A full moon hangs demurely in the upper left of Serena Potter’s painting Nighttiming (2019) like a wheel of Babybel cheese. Beneath it, on the crest of a forested hill, a scene of lunar revelry: a man and woman in office attire, and another woman in striped pajamas and hair curlers, giddily playing on a swing set. A small search party emerges with lanterns from the dark shrubbery, looking bewildered, while Downtown glows in the valley below. This is a modern world, but one in the sway of older and stranger powers. Nighttiming and 21 other paintings by Potter are on view at the Lois Lambert Gallery for “Fables of Rhyme and Reason,” a dual exhibition with painter Cynthia Sitton.
The carnal and the uncanny dominate Potter’s paintings in a nostalgic Americana-style depicting masked human figures—from horse heads to bull faces to plague doctor-style black beaks—amidst cozy domestic interiors. There’s a particularly Californian spookiness to her paintings, which take inspiration from Potter’s Culver City upbringing. Magic and menace swirl through the large Southern California home she’s summoned, reminding us that Los Angeles gave us American fables like The Wizard of Oz, King Kong and E.T. the Extra-Terrestrial, as well as the breeding ground for some of the world’s most infamous and fantastical cults. After all, Southern California was historically the nation’s sanitorium, home to “remarkable numbers of sick and doomed people” per historian Mike Davis. Herb Caen, the 1970s newspaper columnist, commented on its status as America’s “kook capital” thusly: “We who have lived here a long time resist that description […] What others call kooks we look upon as characters in a charade we smile at.”
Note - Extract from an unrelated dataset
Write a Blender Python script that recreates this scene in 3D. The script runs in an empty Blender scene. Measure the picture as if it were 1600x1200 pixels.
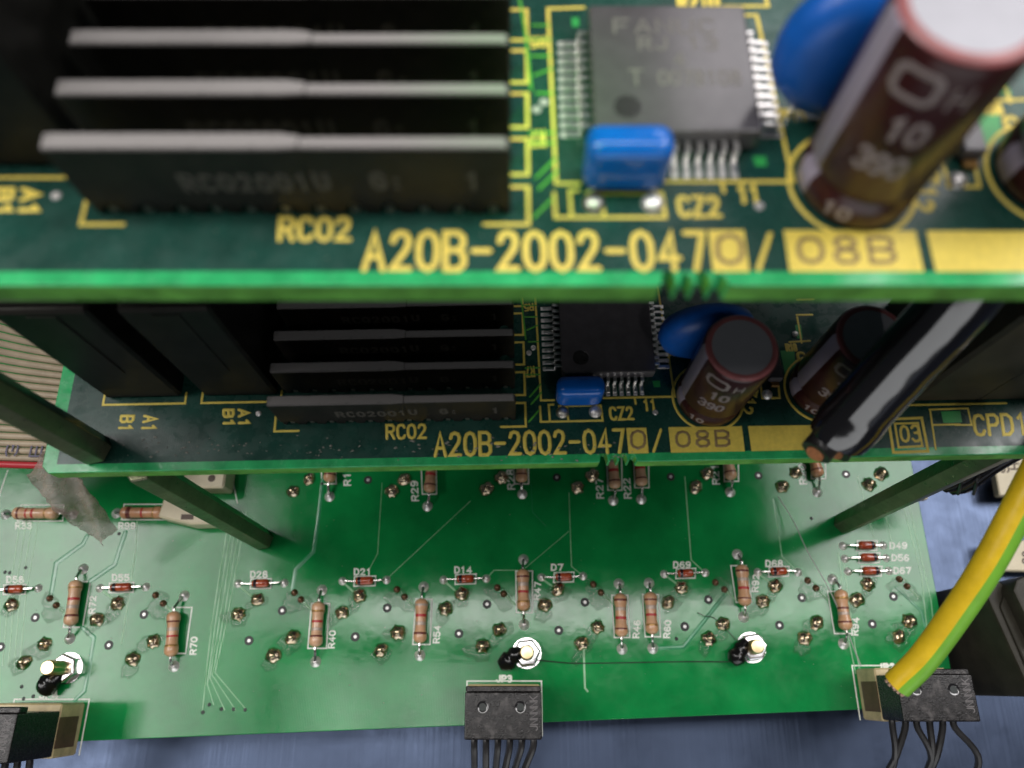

There is a great deal of smiling in these paintings, but what is captured so well by Potter’s brush is the moment that fear pervades a room. That it is daytime, with gentle yellow sunlight painted like butter in the window, does not lessen the unease of confronting a disguised face; Potter’s paintings are choked with the kind of invisible malevolence that seems to emanate from certain hallways or rooms in childhood. Entrenched in Potter’s scenes are the sense of pretend-play that’s just about to go too far, or the pulse of fear that will grip a child who suddenly finds themself alone. The adrenalized gaze locks down the scene of the painting, as the dilated, roving pupil of one frozen in place takes in all the details of a particular scene that, for whatever unutterable reason, has created a sense of mortal threat. This particularly frozen quality of her paintings, despite their warm tones and dynamic compositions, likely comes from Potter’s predilection for photo references—on average she will use 12 to 15 per painting. If we assent to Roland Barthes’s idea that photography kills the subject, the ones gazing out from Potter’s paintings are already “really, most sincerely dead.”